▶ **TASK TO COMPLETE**
Reproduce exactly the lines below, from the first one through the line containing "the curtain wall')", and omit any pictures.

▶ **ENTRIES**
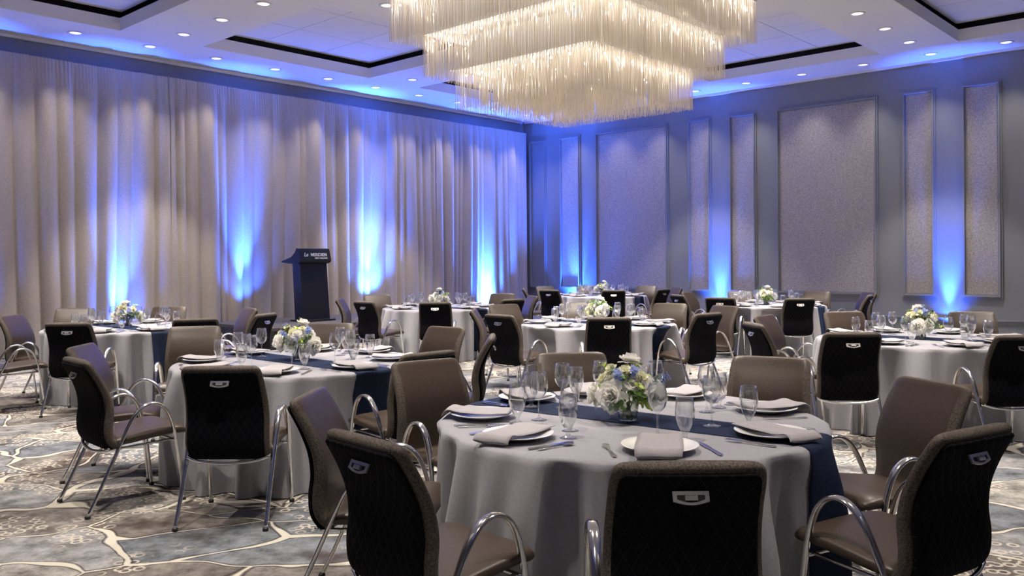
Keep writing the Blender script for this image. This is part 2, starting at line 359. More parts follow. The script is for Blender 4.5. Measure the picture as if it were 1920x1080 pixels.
# ---------------------------------------------------------------- curtains
cuts = [.06, 3.3, 6.5, 9.75, 12.95, 16.2, 19.4]
cn = ['nearest the room corner', 'second from the room corner', 'behind the lectern side of the stage', 'behind the leftmost table', 'at the far left end in view', 'beyond the frame']
rod = tag(obj('curtain_rail', MB().tube([rm(.1, .1, 4.80), rm(19.5, .1, 4.80)], .02, 10), M['steel']), 'long horizontal steel rail carrying the beige drapes', 'rail')
for k in range(6):
    a0, a1 = cuts[k], cuts[k + 1] + (.07 if k < 5 else 0); nx, nz_ = 230, 26; r_ = random.Random(50 + k)
    knots = [0.0]
    while knots[-1] < a1 - a0: knots.append(knots[-1] + r_.uniform(.12, .42))
    amps = [r_.uniform(.35, 1.0) for _ in knots]
    slants = [r_.uniform(-.06, .06) for _ in knots]
    mb = MB(); rings = []
    for j in range(nz_ + 1):
        zf = j / nz_; z = .015 + zf * 4.825; row = []
        for i in range(nx + 1):
            s_ = (a1 - a0) * i / nx
            sh = s_ + .10 * math.sin(2.1 * s_ + k) * (1 - zf) ** 1.5
            sh = min(max(sh, 0), knots[-1] - 1e-4); q = 0
            while knots[q + 1] < sh: q += 1
            f_ = (sh - knots[q]) / (knots[q + 1] - knots[q]); wv = math.sin(math.pi * f_); wv = wv ** .8
            am = amps[q] * (knots[q + 1] - knots[q]) * .50
            fine = .010 * math.sin(6.2832 * s_ / .055 + 3 * math.sin(s_ * 5)) * max(0, (zf - .88) / .12)
            big = am * (1 if zf < .85 else 1 - .75 * (zf - .85) / .15)
            row.append(rm(a0 + s_, .22 + big * wv * (.85 + .25 * (1 - zf)) + fine + .02 * math.sin(1.7 * s_ + k), z))
        rings.append(row)
    mb.rings(rings, closed=False)
    tag(obj('curtain', mb, M['curtain_velvet'], smooth=True), 'floor-length beige drape %s, hanging in loose folds' % cn[k], 'curtain', 'beige drapes on the curtain wall')

# ---------------------------------------------------------------- stage and lectern
st = thing('stage_platform', 'low black-skirted stage platform in front of the beige curtains', 'stage', rm(7.0, 1.6))
o = obj('deck', MB().rbox(4.7, 9.2, .50, 2.62, .33, .38), M['stage_carpet'], None); o.parent = st; o.matrix_parent_inverse = st.matrix_basis.inverted()
mb = MB(); rings = []
pts = [(9.2, .52), (9.2, 2.60), (4.7, 2.60), (4.7, .52)]; path = []
for i in range(3):
    (a0, b0), (a1, b1) = pts[i], pts[i + 1]; n = int(max(abs(a1 - a0), abs(b1 - b0)) / .03)
    for q in range(n):
        t = q / n; w = .008 * math.sin(q * 1.3); path.append((a0 + (a1 - a0) * t + (w if i != 1 else 0), b0 + (b1 - b0) * t + (w if i == 1 else 0)))
mb.rings([[rm(a, b, z) for a, b in path] for z in (0.005, .33)], closed=False)
o = obj('skirt', mb, M['black_plastic'], None, True); o.parent = st; o.matrix_parent_inverse = st.matrix_basis.inverted()
# lectern, local frame: +X towards the room (front), Y across
LP = Vector((-3.76, 16.05))
lec = thing('lectern', 'black lectern with lettered front board standing on the stage', 'lectern', (LP.x, LP.y, .38), math.atan2(dB.y, dB.x))
lec.rotation_euler = (0, 0, math.atan2(dB.y, dB.x) + R_(4))
lb = M['lectern_black']
o = obj('base', MB().box(-.22, .26, -.34, .34, 0, .03), lb, lec)
mb = MB().hexa([(-.13, -.30, .03), (.13, -.31, .03), (.13, .31, .03), (-.13, .30, .03), (-.20, -.30, 1.08), (.04, -.31, 1.08), (.04, .31, 1.08), (-.20, .30, 1.08)])
o = obj('column', mb, lb, lec)
mb = MB()
prof = [(.10, 1.10), (.12, 1.14), (.06, 1.35), (.0, 1.36), (-.05, 1.28), (-.16, 1.20), (-.44, 1.12), (-.44, 1.10), (-.20, 1.075), (.04, 1.075)]
mb.rings([[(x, -.36, z) for x, z in prof], [(x, .36, z) for x, z in prof]])
top = obj('reading_desk', mb, lb, lec)
def text(body, size, x, y, z, parent, right=True, italic=0.0):
    c = bpy.data.curves.new('lettering', 'FONT'); c.body = body; c.size = size; c.extrude = .0015; c.align_x = 'RIGHT' if right else 'LEFT'; c.offset = size * .02; c.shear = italic
    c.materials.append(M['white_print']); tmp = bpy.data.objects.new('lettering_curve', c)
    me = bpy.data.meshes.new_from_object(tmp); bpy.data.objects.remove(tmp); bpy.data.curves.remove(c)
    t = bpy.data.objects.new('lettering', me); COL.objects.link(t); t.parent = parent
    n = Vector((.21, 0, .06)).normalized(); ex = Vector((0, 1, 0)); ey = n.cross(ex)
    mtx = Matrix((ex, ey, n)).transposed().to_4x4(); mtx.translation = Vector((x, y, z)); t.matrix_local = mtx; return t
text('MERIDIEN', .085, .1035, .27, 1.213, top); text('Le', .10, .1035, -.17, 1.21, top, italic=.4); text('NEW ORLEANS', .042, .118, .27, 1.162, top)

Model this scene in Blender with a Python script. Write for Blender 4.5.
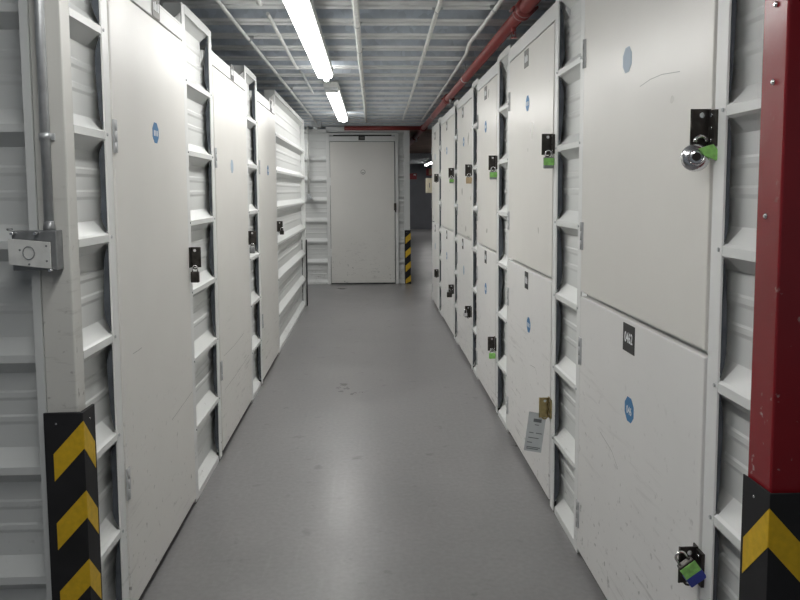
import bpy, bmesh, math, random
from mathutils import Vector, Matrix
random.seed(7)
S = bpy.context.scene
COL = S.collection
for o in list(bpy.data.objects): bpy.data.objects.remove(o)

# ------------------------------------------------------------------ camera
cam = bpy.data.cameras.new('camera'); co = bpy.data.objects.new('camera', cam); COL.objects.link(co)
right = Vector((0.99916861, -0.0403615, -0.00574717))
down = Vector((-0.00915487, -0.08475915, -0.99635941))
fwd = Vector((0.03972743, 0.99558367, -0.08505819))
m = Matrix((right, -down, -fwd)).transposed().to_4x4()
m.translation = Vector((0, 0, 1.45))
co.matrix_world = m
cam.sensor_width = 36; cam.lens = 740/800*36; cam.shift_y = -46/800
cam.clip_start = 0.05; cam.clip_end = 100
S.camera = co
# ------------------------------------------------------------------ world and exposure
w = bpy.data.worlds.new('world'); S.world = w; w.use_nodes = True
w.node_tree.nodes['Background'].inputs[0].default_value = (0.72, 0.78, 0.85, 1)
w.node_tree.nodes['Background'].inputs[1].default_value = 0.14
S.view_settings.view_transform = 'Standard'; S.view_settings.look = 'None'
S.view_settings.exposure = 0.24; S.view_settings.gamma = 1; S.view_settings.use_curve_mapping = False
TUBE = 22.5            # strength of the fluorescent diffusers

# ------------------------------------------------------------------ materials
def newmat(name):
    mt = bpy.data.materials.new(name); mt.use_nodes = True
    nt = mt.node_tree; b = nt.nodes['Principled BSDF']
    return mt, nt, b
def N(nt, t, **k):
    n = nt.nodes.new(t)
    for a, v in k.items(): setattr(n, a, v)
    return n
def ramp(nt, src, p0, c0, p1, c1):
    r = N(nt, 'ShaderNodeValToRGB'); e = r.color_ramp.elements
    e[0].position = p0; e[0].color = c0; e[1].position = p1; e[1].color = c1
    nt.links.new(src, r.inputs[0]); return r.outputs[0]
def g(v): return (v, v, v, 1)
def mul(nt, a, b, fac=1.0, mode='MULTIPLY'):
    n = N(nt, 'ShaderNodeMix', data_type='RGBA', blend_type=mode)
    n.inputs[0].default_value = fac
    for i, s in ((6, a), (7, b)):
        if hasattr(s, 'links'): nt.links.new(s, n.inputs[i])
        else: n.inputs[i].default_value = s
    return n.outputs[2]
def plain(name, col, rough=0.5, metal=0.0, var=0.06, scale=9, bump=0.0):
    mt, nt, b = newmat(name)
    geo = N(nt, 'ShaderNodeNewGeometry'); no = N(nt, 'ShaderNodeTexNoise'); no.inputs['Scale'].default_value = scale
    no.inputs['Detail'].default_value = 5
    nt.links.new(geo.outputs['Position'], no.inputs['Vector'])
    r = ramp(nt, no.outputs[0], 0.3, g(1-var), 0.7, g(1+var))
    nt.links.new(mul(nt, (*col, 1), r), b.inputs['Base Color'])
    b.inputs['Roughness'].default_value = rough; b.inputs['Metallic'].default_value = metal
    if bump:
        bp = N(nt, 'ShaderNodeBump'); bp.inputs['Strength'].default_value = bump; bp.inputs['Distance'].default_value = 0.002
        nt.links.new(no.outputs[0], bp.inputs['Height']); nt.links.new(bp.outputs[0], b.inputs['Normal'])
    return mt
def painted(name, col, rough=0.32, marks=1.0, low=0.75, spec=0.5, grime=0.0):
    """painted steel: faint blotches, scratches and scuffs that gather near the floor"""
    mt, nt, b = newmat(name); L = nt.links
    geo = N(nt, 'ShaderNodeNewGeometry')
    no = N(nt, 'ShaderNodeTexNoise'); no.inputs['Scale'].default_value = 2.2; no.inputs['Detail'].default_value = 6
    L.new(geo.outputs['Position'], no.inputs['Vector'])
    base = mul(nt, (*col, 1), ramp(nt, no.outputs[0], 0.1, g(0.95), 0.9, g(1.03)))
    # slanting scratches
    mp = N(nt, 'ShaderNodeMapping'); mp.inputs['Rotation'].default_value = (0.7, 0, 0); mp.inputs['Scale'].default_value = (6, 3, 34)
    L.new(geo.outputs['Position'], mp.inputs[0])
    n2 = N(nt, 'ShaderNodeTexNoise'); n2.inputs['Scale'].default_value = 1.3; n2.inputs['Detail'].default_value = 7; n2.inputs['Roughness'].default_value = 0.65
    L.new(mp.outputs[0], n2.inputs['Vector'])
    s1 = ramp(nt, n2.outputs[0], 0.56, g(0), 0.72, g(1))
    n3 = N(nt, 'ShaderNodeTexNoise'); n3.inputs['Scale'].default_value = 38; n3.inputs['Detail'].default_value = 4
    L.new(geo.outputs['Position'], n3.inputs['Vector'])
    s2 = ramp(nt, n3.outputs[0], 0.64, g(0), 0.73, g(1))
    sp = N(nt, 'ShaderNodeSeparateXYZ'); L.new(geo.outputs['Position'], sp.inputs[0])
    mr = N(nt, 'ShaderNodeMapRange'); mr.inputs[1].default_value = low; mr.inputs[2].default_value = 0.05
    mr.inputs[3].default_value = 0.0; mr.inputs[4].default_value = 1.0
    L.new(sp.outputs[2], mr.inputs[0])
    n5 = N(nt, 'ShaderNodeTexNoise'); n5.inputs['Scale'].default_value = 3.1; n5.inputs['Detail'].default_value = 3
    L.new(geo.outputs['Position'], n5.inputs['Vector'])
    s1 = mul(nt, s1, ramp(nt, n5.outputs[0], 0.45, g(0.08), 0.62, g(1)))
    sc = mul(nt, s1, s2, 1, 'ADD')
    k = N(nt, 'ShaderNodeMath', operation='MULTIPLY'); L.new(sc, k.inputs[0]); L.new(mr.outputs[0], k.inputs[1])
    k2 = N(nt, 'ShaderNodeMath', operation='MULTIPLY'); L.new(k.outputs[0], k2.inputs[0]); k2.inputs[1].default_value = 0.72*marks
    k2.use_clamp = True
    mx = N(nt, 'ShaderNodeMix', data_type='RGBA'); L.new(k2.outputs[0], mx.inputs[0]); L.new(base, mx.inputs[6])
    mx.inputs[7].default_value = (0.20, 0.19, 0.175, 1)
    L.new(mx.outputs[2], b.inputs['Base Color'])
    n4 = N(nt, 'ShaderNodeTexNoise'); n4.inputs['Scale'].default_value = 5; L.new(geo.outputs['Position'], n4.inputs['Vector'])
    L.new(ramp(nt, n4.outputs[0], 0.1, g(rough*0.8), 0.9, g(rough*1.25)), b.inputs['Roughness'])
    bp = N(nt, 'ShaderNodeBump'); bp.inputs['Strength'].default_value = 0.12; bp.inputs['Distance'].default_value = 0.004
    L.new(n4.outputs[0], bp.inputs['Height']); L.new(bp.outputs[0], b.inputs['Normal'])
    b.inputs['Specular IOR Level'].default_value = spec
    return mt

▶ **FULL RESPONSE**
Keep writing the Blender script for this image. This is part 2, starting at line 359. More parts follow. The script is for Blender 4.5. Measure the picture as if it were 1920x1080 pixels.
# ---------------------------------------------------------------- curtains
cuts = [.06, 3.3, 6.5, 9.75, 12.95, 16.2, 19.4]
cn = ['nearest the room corner', 'second from the room corner', 'behind the lectern side of the stage', 'behind the leftmost table', 'at the far left end in view', 'beyond the frame']
rod = tag(obj('curtain_rail', MB().tube([rm(.1, .1, 4.80), rm(19.5, .1, 4.80)], .02, 10), M['steel']), 'long horizontal steel rail carrying the beige drapes', 'rail')
for k in range(6):
    a0, a1 = cuts[k], cuts[k + 1] + (.07 if k < 5 else 0); nx, nz_ = 230, 26; r_ = random.Random(50 + k)
    knots = [0.0]
    while knots[-1] < a1 - a0: knots.append(knots[-1] + r_.uniform(.12, .42))
    amps = [r_.uniform(.35, 1.0) for _ in knots]
    slants = [r_.uniform(-.06, .06) for _ in knots]
    mb = MB(); rings = []
    for j in range(nz_ + 1):
        zf = j / nz_; z = .015 + zf * 4.825; row = []
        for i in range(nx + 1):
            s_ = (a1 - a0) * i / nx
            sh = s_ + .10 * math.sin(2.1 * s_ + k) * (1 - zf) ** 1.5
            sh = min(max(sh, 0), knots[-1] - 1e-4); q = 0
            while knots[q + 1] < sh: q += 1
            f_ = (sh - knots[q]) / (knots[q + 1] - knots[q]); wv = math.sin(math.pi * f_); wv = wv ** .8
            am = amps[q] * (knots[q + 1] - knots[q]) * .50
            fine = .010 * math.sin(6.2832 * s_ / .055 + 3 * math.sin(s_ * 5)) * max(0, (zf - .88) / .12)
            big = am * (1 if zf < .85 else 1 - .75 * (zf - .85) / .15)
            row.append(rm(a0 + s_, .22 + big * wv * (.85 + .25 * (1 - zf)) + fine + .02 * math.sin(1.7 * s_ + k), z))
        rings.append(row)
    mb.rings(rings, closed=False)
    tag(obj('curtain', mb, M['curtain_velvet'], smooth=True), 'floor-length beige drape %s, hanging in loose folds' % cn[k], 'curtain', 'beige drapes on the curtain wall')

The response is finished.